[Scenes as source code]
==============================
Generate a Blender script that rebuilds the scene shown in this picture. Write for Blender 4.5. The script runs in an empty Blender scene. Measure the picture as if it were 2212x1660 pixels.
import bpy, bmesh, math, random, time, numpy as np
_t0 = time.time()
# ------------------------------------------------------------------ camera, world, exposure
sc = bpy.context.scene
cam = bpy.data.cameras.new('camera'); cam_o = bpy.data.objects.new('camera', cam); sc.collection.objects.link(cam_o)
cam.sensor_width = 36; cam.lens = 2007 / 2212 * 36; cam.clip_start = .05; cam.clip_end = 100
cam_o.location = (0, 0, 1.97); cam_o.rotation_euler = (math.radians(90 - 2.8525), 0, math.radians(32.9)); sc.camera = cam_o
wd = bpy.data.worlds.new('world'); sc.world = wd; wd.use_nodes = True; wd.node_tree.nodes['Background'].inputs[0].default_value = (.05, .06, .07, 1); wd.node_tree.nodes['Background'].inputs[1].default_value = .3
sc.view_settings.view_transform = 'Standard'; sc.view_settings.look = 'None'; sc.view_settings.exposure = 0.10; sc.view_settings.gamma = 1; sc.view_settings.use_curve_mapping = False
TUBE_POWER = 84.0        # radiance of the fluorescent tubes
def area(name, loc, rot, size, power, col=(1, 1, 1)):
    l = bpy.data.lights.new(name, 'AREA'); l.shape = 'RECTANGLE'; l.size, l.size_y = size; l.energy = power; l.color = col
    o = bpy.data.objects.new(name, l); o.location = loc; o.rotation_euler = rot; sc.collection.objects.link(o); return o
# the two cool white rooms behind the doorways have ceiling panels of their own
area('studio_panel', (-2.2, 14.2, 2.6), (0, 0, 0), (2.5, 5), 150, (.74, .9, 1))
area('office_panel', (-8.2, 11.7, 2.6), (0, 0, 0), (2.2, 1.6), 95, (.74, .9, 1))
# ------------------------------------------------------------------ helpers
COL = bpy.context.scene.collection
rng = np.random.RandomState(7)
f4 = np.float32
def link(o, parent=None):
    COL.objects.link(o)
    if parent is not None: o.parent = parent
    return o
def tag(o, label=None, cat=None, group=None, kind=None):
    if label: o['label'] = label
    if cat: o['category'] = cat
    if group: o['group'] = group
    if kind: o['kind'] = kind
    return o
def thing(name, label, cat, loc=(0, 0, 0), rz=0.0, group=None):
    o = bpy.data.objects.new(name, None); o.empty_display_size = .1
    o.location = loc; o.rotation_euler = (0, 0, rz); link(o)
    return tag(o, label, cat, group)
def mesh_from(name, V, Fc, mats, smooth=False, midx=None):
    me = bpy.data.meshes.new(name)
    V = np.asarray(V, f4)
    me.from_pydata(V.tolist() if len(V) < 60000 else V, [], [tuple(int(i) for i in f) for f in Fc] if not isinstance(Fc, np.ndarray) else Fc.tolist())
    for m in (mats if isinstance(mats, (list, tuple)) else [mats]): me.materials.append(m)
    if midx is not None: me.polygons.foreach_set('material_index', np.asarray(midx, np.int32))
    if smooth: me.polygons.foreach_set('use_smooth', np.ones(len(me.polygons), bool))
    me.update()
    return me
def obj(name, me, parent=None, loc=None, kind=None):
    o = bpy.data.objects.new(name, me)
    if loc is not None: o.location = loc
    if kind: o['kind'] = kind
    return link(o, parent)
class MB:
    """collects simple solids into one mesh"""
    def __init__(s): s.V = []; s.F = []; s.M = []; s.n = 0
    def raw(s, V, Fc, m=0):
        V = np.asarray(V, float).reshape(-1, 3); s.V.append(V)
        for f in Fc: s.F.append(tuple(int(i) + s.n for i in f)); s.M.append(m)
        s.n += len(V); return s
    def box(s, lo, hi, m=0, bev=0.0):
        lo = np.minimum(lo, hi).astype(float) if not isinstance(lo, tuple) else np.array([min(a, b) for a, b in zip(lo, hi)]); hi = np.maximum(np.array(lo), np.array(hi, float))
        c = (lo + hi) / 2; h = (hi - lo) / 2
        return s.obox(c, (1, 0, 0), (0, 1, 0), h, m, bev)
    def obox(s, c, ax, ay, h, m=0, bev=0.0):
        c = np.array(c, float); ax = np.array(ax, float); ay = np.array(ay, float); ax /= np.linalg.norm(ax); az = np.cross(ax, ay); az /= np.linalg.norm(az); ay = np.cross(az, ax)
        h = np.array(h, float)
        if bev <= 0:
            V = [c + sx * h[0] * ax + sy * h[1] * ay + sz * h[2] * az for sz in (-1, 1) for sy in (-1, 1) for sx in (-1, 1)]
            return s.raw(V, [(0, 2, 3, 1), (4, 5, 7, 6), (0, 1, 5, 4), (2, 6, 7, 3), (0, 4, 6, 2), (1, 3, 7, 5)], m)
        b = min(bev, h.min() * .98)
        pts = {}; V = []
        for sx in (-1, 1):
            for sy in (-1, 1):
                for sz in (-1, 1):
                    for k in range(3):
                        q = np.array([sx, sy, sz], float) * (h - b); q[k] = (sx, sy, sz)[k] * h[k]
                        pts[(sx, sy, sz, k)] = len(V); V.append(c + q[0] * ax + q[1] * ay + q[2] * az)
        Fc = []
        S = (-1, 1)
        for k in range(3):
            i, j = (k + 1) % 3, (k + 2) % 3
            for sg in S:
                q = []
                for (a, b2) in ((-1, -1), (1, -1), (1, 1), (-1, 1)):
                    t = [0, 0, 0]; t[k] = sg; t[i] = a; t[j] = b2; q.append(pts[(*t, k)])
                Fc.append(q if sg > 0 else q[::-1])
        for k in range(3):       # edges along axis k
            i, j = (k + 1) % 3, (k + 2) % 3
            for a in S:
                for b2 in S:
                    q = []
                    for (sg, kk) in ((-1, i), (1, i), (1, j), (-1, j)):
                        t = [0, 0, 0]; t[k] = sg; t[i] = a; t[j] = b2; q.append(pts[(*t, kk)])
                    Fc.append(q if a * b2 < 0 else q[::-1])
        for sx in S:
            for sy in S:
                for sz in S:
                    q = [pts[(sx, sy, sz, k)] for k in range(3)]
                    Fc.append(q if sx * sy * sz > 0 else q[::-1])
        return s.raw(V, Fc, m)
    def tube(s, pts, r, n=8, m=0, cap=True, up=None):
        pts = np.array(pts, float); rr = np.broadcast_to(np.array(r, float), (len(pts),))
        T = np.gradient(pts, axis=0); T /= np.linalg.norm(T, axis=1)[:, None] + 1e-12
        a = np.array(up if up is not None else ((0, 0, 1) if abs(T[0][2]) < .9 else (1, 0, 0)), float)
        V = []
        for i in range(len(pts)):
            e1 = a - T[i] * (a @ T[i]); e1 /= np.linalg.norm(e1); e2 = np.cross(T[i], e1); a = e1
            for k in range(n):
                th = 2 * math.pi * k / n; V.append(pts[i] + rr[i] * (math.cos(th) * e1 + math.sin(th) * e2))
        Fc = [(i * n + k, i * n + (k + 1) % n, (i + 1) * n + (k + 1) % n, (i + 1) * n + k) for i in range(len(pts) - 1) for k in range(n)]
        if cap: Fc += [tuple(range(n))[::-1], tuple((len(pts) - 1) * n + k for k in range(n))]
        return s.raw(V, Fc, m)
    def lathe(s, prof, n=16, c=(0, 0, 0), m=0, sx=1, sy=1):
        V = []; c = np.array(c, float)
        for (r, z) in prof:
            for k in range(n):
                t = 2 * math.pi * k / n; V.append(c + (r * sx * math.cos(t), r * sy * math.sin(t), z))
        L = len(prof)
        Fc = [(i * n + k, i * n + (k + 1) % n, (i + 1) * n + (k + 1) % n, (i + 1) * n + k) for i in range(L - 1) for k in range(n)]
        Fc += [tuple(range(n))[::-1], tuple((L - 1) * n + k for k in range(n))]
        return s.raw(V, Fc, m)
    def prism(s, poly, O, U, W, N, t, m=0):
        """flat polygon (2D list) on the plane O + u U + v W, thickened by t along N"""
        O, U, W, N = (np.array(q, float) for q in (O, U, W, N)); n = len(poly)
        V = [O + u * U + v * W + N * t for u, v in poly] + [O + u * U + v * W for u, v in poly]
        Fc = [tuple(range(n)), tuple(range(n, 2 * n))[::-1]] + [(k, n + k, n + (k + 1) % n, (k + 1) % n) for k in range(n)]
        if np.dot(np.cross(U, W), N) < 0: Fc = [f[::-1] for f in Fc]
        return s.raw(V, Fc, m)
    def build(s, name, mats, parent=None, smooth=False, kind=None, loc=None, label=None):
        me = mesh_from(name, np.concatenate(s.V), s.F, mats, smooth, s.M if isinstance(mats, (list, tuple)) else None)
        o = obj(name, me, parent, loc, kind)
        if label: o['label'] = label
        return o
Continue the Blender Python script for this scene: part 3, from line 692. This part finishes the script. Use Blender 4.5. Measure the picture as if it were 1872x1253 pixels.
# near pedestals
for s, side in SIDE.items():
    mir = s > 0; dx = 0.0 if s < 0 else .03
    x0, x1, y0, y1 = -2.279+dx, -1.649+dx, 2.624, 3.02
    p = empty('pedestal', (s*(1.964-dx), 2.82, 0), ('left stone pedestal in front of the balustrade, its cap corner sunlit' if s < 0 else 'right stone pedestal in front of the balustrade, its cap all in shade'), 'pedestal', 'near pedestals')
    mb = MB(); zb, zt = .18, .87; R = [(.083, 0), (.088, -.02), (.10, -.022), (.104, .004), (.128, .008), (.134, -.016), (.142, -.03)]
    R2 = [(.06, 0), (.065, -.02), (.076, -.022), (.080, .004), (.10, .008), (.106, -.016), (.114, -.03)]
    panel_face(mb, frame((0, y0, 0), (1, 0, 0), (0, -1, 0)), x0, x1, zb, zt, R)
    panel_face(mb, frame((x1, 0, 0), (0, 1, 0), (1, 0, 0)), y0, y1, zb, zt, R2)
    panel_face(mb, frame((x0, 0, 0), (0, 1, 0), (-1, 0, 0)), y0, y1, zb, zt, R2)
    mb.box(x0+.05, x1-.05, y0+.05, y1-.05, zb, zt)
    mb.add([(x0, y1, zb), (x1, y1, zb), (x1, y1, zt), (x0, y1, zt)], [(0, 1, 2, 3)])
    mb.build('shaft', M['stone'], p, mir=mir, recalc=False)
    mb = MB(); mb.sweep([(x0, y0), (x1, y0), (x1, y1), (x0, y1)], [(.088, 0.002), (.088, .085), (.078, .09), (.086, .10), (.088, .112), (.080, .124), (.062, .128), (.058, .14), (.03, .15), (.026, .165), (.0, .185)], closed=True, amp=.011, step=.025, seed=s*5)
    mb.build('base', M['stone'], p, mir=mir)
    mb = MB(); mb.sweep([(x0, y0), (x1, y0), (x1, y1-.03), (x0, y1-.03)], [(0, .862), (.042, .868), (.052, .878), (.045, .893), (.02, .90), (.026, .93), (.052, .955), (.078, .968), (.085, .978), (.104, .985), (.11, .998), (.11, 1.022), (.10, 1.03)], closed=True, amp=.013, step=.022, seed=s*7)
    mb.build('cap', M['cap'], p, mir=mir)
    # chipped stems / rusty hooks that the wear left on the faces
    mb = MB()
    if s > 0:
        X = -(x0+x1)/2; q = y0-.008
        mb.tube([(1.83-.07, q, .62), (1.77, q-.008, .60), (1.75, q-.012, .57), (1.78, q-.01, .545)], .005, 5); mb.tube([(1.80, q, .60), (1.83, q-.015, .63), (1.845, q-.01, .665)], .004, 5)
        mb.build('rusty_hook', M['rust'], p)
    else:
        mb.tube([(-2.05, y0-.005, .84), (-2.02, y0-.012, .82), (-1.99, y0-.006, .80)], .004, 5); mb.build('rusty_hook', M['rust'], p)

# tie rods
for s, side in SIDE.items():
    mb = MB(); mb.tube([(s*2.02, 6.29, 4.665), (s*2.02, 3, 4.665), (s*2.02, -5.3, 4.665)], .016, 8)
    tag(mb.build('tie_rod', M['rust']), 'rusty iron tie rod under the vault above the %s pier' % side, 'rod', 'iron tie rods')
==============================
◆ **AIM OF THE TASK**: Search the data above for the string "script" and copy each line that has it.

◆ **OUTPUT FOR THIS EXERCISE**:
Generate a Blender script that rebuilds the scene shown in this picture. Write for Blender 4.5. The script runs in an empty Blender scene. Measure the picture as if it were 2212x1660 pixels.
Continue the Blender Python script for this scene: part 3, from line 692. This part finishes the script. Use Blender 4.5. Measure the picture as if it were 1872x1253 pixels.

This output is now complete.